Gestern stand ich geduldig in der Warteschlange der Supermarktkasse und beobachtete die Mitwartenden. Vor mir stand ein Pärchen in etwa meinem Alter. Spontan fiel mir auf, dass der Mann in meinen Augen ein sehr hübsches Kerlchen war und beobachtete ihn interessiert. Rein äußerlich gefiel er mir einfach gut. Er hatte gerade die Einkäufe aufs Band gelegt, als eine ältere Dame vor ihm fragt: „Soll ich meine Einkäufe nach vorne schieben?“. Sie wollte ihm wohl mehr Platz machen auf dem Band. Er schaute sie grimmig an und fauchte regelrecht: „Nein!-Lassen Sie alles so!“ Die Dame wirkte ziemlich erschrocken und meinte unsicher: „Ich habe es doch nur gut gemeint“.

Er schaute nun noch grimmiger und wandte seinen Kopf abfällig ab. Ich war total entgeistert. Dieser äußerlich hübsche Mann war innerhalb von 2 Minuten in meinem Kopf zur hässlichen Fratze mutiert.
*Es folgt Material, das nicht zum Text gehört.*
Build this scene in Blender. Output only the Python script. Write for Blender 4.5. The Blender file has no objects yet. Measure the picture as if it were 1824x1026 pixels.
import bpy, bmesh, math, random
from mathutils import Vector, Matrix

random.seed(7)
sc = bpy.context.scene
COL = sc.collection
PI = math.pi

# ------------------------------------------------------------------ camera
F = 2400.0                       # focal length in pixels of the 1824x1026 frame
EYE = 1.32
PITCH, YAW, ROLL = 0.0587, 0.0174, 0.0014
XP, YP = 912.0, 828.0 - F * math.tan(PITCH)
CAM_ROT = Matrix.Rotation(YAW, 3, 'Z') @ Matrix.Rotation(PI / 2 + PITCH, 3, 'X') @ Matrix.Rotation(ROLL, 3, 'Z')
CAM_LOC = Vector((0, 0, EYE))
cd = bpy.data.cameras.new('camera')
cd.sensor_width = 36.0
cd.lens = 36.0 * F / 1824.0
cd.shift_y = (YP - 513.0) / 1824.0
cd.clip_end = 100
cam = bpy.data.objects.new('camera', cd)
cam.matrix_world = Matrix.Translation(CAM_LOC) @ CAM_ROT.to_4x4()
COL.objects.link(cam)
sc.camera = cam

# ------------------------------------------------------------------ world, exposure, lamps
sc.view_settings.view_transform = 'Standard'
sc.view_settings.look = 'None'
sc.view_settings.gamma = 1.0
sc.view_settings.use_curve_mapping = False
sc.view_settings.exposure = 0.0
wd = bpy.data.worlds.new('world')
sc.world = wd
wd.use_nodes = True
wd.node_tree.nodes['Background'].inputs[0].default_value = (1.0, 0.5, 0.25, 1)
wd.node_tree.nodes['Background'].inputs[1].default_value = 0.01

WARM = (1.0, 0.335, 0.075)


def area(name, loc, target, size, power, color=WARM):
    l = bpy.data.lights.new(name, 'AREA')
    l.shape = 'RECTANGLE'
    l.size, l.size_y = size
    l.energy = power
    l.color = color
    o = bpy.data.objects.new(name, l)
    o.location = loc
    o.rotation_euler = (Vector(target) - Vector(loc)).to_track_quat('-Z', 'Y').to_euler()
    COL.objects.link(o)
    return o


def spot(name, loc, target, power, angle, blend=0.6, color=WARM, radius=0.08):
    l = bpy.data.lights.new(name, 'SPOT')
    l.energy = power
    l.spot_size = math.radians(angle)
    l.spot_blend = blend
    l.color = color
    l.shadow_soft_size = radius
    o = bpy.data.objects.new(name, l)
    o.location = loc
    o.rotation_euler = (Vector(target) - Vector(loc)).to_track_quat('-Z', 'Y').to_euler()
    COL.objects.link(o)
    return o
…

Ich fragte mich, wieso man so unwirsch auf seine Mitmenschen reagieren kann. Die Situation hat mich noch eine Zeit beschäftigt. Wie oft fallen wir auf Äußerlichkeiten rein? In der Gesellschaft zählt oft nur Schein statt Sein. Menschen, welche nicht auf den ersten Blick mit Merkmalen von gesellschaftlich vorgegebenen Schönheitsidealen gesegnet sind, bekommen oft gar keine Chance, Ihr Sein zu zeigen. Bei Treffen jeglicher Art werden Statussymbole diskutiert und mit geplanten Reisen oder Neuanschaffungen geprahlt.

Die letzten Wochen stolpere ich regelmäßig über Presseartikel, wo versucht wird zu eruieren, ab wann man Gutverdiener ist, oder sogar reich. Daneben wird aufgeführt, wie hoch das durchschnittliche Einkommen der Bürger ist. Den Geringverdiener macht es oft traurig oder wütend, wenn er diese Artikel liest und er fragt sich, wieso er sich tagtäglich abrackert. Der Normalverdiener runzelt die Stirn und kämpft vielleicht mit Neidgefühlen. Obwohl er glücklich ist in seinem Job, denkt er darüber nach, wie er auch mehr verdienen könnte. Und der Gutverdiener? Er zuckt die Achseln und denkt vielleicht, dass er doch nicht sooo viel verdient und er schließlich viel Arbeit und Zeit investiert hat, um dahin zu kommen.

Klar ist es schön und beruhigend, genügend Geld für das tägliche Leben und einen bisschen Luxus zur Verfügung zu haben. Aber wieviel Geld braucht man eigentlich, um glücklich zu sein?

Hängt Glück eigentlich vom materiellen Wohlstand ab?

Regelmäßig „geistert“ ein bekanntes wohlständiges Pärchen in der Fernsehlandschaft herum. Ich denke schon, dass hier nicht alles echt ist und die PR einfach für täglich Brot sorgt, aber dennoch schüttle ich den Kopf über diese scheinbar gut Situierten. Ob die wirklich glücklich sind? Schließlich teilt die Minderheit der Mitmenschen deren täglichen Sorgen: „Welche Yacht soll es denn sein? Wohin fliegen wir heute?etc…“.  Werden Dinge nicht nach einer gewissen Zeit uninteressanter, wenn wir sie plötzlich besitzen, obwohl wir uns sie so sehnlich gewünscht haben? Und wenn wir uns alle Wünsche erfüllen können, was bleibt dann? Wenn ich täglich arbeite, freue ich mich riesig auf meinen Urlaub, aber Dauerurlaub-macht das glücklich?

Öfters habe ich Menschen kennengelernt, die wenig besitzen, aber deren Augen leuchten. Sie sind hilfsbereit, herzlich und zufrieden. Vielleicht glücklich(er)? Auf der anderen Seite begegne ich täglich jammernden, unzufriedenen Zeitgenossen, obwohl es ihnen objektiv gesehen an nichts mangelt.

Für mich sind „schöne“ Menschen inzwischen diejenigen, die von innen heraus „leuchten“, d.h. für mich einen innerlichen Einklang ausstrahlen, auch montags fröhlich den Bürohörer abheben und jederzeit für ein Späßchen zu haben sind.

Jeder darf für sich seine Prioritäten definieren und nach seinen Vorstellungen leben, aber manchmal hilft ein Anhalten und Nachdenken.

Liebe Presse, wie wäre es denn mal mit einer Zufriedenheitsumfrage, statt der wöchentlichen Mitteilung wie es materiell um uns steht?